Yes, an Original will mow the grass if you mow to a 3 inch height when the grass is up to 4-1/2 to 5 inches tall assuming your talking dry fescue grass and sharp blades. Let it get taller than that and you'll be in 1st gear and working it hard. If that grass happens to be lush crab grass as opposed to fescue then you'll be dropping into 1st gear mowing much over an inch off the grass. And that's all with DRY grass that mows easier than wet grass. The dry grass blows out of the deck and the wet grass sticks and plugs up the underside of the deck holding the clippings in using up more HP.
When I run the lawn vac with the 72 I put a set of modified blades on the deck that have verticle wings on the back edge of the blade sticking up so they really throw the clippings. The wings are 1" tall and 3-4 inches long. They pull VERY hard. Without the vac pulling the clippings out of the deck the K241 would not pull those blades to mow more than an inch of grass. Lots of times I could only vacuum half a mower swath if the volume of clippings & leaves was too great. Keep in mind the gross weight of the 72 & mower, vac unit, cart and load of clippings is around 2000# when the cart is full. Last spring when I vacuumed dry grass clippings the K321 pulled the vac just fine taking a full 38" swath and filling the cart with clippings in about 5-6 minutes, meaning I was moving a LOT of material.
A CC with a K161/181 is a fine little tractor to pull around a cart for yard work, or a lawn sweeper, maybe do a little work with a blade. There's even been some 7 & 8 HP CC's at plow days. But your post was beginning to sound like you were mowing foot tall weeds in 3rd gear!
HARRY - Yes, I think Kohler came out with a third version and maybe a fourth version of the gernade gears too. We had a good discussion on another L&G tractor forum about them several months ago. At best, they're a band-aid to an inherent imbalance Kohler designed into the K-series engines. And as the engines grew in displacement & HP the imbalance, hense, vibration grew worse.

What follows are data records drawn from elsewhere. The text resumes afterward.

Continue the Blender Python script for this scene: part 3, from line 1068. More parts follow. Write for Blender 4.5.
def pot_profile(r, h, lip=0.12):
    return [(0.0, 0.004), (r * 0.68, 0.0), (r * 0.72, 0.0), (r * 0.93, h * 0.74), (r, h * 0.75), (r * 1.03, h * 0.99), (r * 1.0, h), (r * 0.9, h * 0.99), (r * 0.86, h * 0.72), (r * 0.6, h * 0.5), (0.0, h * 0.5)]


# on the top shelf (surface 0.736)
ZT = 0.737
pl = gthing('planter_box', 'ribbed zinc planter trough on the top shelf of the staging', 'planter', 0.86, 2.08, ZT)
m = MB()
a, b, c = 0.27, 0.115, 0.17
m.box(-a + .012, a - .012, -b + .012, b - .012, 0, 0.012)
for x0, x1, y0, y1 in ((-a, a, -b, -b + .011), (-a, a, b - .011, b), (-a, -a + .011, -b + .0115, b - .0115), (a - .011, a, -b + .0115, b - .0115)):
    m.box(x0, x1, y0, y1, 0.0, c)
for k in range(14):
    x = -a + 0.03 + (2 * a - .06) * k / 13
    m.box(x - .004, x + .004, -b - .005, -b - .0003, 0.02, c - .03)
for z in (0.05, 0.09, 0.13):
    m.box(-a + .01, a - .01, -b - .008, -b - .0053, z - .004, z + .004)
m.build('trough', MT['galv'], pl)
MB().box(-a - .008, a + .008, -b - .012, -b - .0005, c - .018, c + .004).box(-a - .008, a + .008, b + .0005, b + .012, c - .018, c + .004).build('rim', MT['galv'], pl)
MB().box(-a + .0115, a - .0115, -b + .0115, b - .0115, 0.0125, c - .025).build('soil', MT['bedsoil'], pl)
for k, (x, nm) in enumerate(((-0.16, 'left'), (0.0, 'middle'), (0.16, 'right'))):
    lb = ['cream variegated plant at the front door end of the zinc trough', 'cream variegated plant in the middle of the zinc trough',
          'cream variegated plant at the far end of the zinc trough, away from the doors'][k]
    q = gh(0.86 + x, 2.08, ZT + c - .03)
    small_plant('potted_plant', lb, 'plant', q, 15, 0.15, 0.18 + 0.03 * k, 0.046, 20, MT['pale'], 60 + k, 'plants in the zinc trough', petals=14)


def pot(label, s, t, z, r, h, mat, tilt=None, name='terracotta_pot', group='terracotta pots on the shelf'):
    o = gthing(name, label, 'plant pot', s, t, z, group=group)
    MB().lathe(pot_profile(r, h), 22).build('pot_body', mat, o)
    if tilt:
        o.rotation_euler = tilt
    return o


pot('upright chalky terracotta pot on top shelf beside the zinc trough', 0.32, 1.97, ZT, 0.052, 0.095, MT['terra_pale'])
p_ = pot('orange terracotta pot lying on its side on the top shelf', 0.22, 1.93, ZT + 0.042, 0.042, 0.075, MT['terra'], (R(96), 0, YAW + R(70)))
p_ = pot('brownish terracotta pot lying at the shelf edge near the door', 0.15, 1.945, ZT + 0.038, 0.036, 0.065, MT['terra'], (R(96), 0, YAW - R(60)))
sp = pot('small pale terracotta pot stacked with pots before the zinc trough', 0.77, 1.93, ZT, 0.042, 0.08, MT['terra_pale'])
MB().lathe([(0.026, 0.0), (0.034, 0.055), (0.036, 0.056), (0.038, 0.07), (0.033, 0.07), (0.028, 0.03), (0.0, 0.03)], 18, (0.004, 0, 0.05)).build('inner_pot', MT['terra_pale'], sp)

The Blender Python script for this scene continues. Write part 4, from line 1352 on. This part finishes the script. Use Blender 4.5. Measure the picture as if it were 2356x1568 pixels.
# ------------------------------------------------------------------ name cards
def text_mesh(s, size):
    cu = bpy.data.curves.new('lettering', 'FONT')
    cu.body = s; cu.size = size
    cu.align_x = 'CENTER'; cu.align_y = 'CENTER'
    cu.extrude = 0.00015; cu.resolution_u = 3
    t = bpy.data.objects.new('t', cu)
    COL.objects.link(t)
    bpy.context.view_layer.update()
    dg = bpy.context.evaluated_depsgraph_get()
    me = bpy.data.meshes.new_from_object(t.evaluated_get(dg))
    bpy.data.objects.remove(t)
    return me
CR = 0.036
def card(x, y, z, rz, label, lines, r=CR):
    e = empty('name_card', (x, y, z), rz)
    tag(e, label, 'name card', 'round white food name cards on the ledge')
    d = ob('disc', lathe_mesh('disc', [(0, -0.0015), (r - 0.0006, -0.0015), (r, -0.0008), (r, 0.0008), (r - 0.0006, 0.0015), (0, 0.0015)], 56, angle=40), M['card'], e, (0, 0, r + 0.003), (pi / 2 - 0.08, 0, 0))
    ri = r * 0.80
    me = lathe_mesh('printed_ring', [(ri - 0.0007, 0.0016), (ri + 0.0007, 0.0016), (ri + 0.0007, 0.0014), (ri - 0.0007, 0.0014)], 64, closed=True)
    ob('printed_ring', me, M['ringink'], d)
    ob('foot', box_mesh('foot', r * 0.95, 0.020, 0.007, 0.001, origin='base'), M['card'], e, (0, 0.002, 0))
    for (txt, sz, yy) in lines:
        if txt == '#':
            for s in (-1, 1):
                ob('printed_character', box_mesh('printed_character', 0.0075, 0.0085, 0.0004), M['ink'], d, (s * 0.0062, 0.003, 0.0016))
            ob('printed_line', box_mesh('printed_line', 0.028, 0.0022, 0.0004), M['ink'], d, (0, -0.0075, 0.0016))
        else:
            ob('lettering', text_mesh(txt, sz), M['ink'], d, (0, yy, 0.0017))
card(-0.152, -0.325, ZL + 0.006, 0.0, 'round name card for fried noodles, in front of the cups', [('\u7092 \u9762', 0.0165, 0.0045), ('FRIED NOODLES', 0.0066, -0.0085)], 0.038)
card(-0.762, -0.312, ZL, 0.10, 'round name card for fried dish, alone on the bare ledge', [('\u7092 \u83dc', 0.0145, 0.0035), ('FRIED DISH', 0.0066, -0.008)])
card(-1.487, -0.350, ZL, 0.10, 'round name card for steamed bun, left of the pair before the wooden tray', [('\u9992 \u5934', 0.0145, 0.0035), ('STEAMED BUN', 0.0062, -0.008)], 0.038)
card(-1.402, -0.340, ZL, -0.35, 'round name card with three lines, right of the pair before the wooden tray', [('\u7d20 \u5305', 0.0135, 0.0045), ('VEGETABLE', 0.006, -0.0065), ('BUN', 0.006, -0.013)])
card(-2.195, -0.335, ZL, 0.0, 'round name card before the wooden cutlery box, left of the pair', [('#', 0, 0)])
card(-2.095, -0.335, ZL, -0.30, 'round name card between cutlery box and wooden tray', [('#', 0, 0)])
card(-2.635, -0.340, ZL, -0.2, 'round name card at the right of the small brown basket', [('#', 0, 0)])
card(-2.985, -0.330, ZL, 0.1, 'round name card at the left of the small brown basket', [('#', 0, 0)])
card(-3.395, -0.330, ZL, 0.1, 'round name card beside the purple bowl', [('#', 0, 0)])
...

Dave Kirk explained the situation to Wyatt & I when Wyatt & I visited Dave to pick up Wyatt's K321 Wyatt built for his Wheatland tractor. Piston engines have to be balanced to a certain range of "Imbalance" between the reciprocating and rotating weights. Dave works with those design issues daily at his Day Job. The K301/321/341 engines are WAY outside the acceptable range of imbalance, hense, they vibrate.
The gernade gears are a band-aid because there wasn't enough space for a proper balance shaft supported on both ends as is typical of other engines with counter-rotating balance shafts. A gear with an over-hung bob-weight hanging off a single needle bearing is NOT a good design for something that by design is NOT balanced.
We know that the gernade gears cause problems. Dave has had the balance plates in his CC a L-O-N-G time with NO issues, only smooth running. Some people at that other forum wanted to wait and see for many years and thousands of hours of run time to see if the plates came loose, in other words, play the same game as a design engineer once wanted to play with our purchasing group, We wanted to replace FIVE different types of 1/4"-20 X 1/2" set screws in a machine with one type in all 5 places. The engineer responded to our value engineering exercise by telling us, "Build one that way and run it 24-7 for thirty years and let me know how it goes..." In other words, "It's my design and leave it to heck alone!
On the K-series engines over-all, Kohler gets an A, on the response to customer's request for a smoother single cyl engine Kohler gets a B+. But on the design of the fix for smoother running they get a D-. For the execution of fitting everything inside the engine and using a high number of common existing parts they get a B+ also.